Short exercise: Report each line of the data that has "scene" somewhere in it.

╭─ Material provided

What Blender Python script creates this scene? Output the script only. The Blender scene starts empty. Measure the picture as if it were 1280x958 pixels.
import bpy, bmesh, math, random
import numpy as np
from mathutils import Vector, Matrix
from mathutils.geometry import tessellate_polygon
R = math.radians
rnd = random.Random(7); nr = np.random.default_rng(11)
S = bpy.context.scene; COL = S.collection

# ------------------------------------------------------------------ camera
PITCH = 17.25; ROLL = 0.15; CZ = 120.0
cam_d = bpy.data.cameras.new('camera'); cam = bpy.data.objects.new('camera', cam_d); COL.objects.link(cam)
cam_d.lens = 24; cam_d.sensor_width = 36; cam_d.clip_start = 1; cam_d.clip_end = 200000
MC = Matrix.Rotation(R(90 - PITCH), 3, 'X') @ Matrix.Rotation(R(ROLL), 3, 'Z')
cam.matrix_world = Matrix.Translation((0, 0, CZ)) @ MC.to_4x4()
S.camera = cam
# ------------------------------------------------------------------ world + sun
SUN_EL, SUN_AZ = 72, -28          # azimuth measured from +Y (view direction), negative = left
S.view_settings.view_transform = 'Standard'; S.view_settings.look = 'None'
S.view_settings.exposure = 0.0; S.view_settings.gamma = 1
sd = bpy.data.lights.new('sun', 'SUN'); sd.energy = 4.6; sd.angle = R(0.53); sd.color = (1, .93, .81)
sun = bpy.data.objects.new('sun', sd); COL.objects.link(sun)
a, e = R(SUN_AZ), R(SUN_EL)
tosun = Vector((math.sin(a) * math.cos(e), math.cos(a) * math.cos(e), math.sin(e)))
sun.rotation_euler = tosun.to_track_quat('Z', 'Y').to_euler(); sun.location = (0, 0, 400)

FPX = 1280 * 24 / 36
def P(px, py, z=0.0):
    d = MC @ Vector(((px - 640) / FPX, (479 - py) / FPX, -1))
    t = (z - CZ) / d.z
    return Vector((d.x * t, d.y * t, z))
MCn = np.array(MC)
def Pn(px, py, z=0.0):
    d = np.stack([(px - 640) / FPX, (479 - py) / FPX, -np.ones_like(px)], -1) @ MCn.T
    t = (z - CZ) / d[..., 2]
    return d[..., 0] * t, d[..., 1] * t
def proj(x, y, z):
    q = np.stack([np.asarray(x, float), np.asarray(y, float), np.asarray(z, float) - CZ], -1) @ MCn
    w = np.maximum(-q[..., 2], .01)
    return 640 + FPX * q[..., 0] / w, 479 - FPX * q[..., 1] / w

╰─

Written solution:
What Blender Python script creates this scene? Output the script only. The Blender scene starts empty. Measure the picture as if it were 1280x958 pixels.
S = bpy.context.scene; COL = S.collection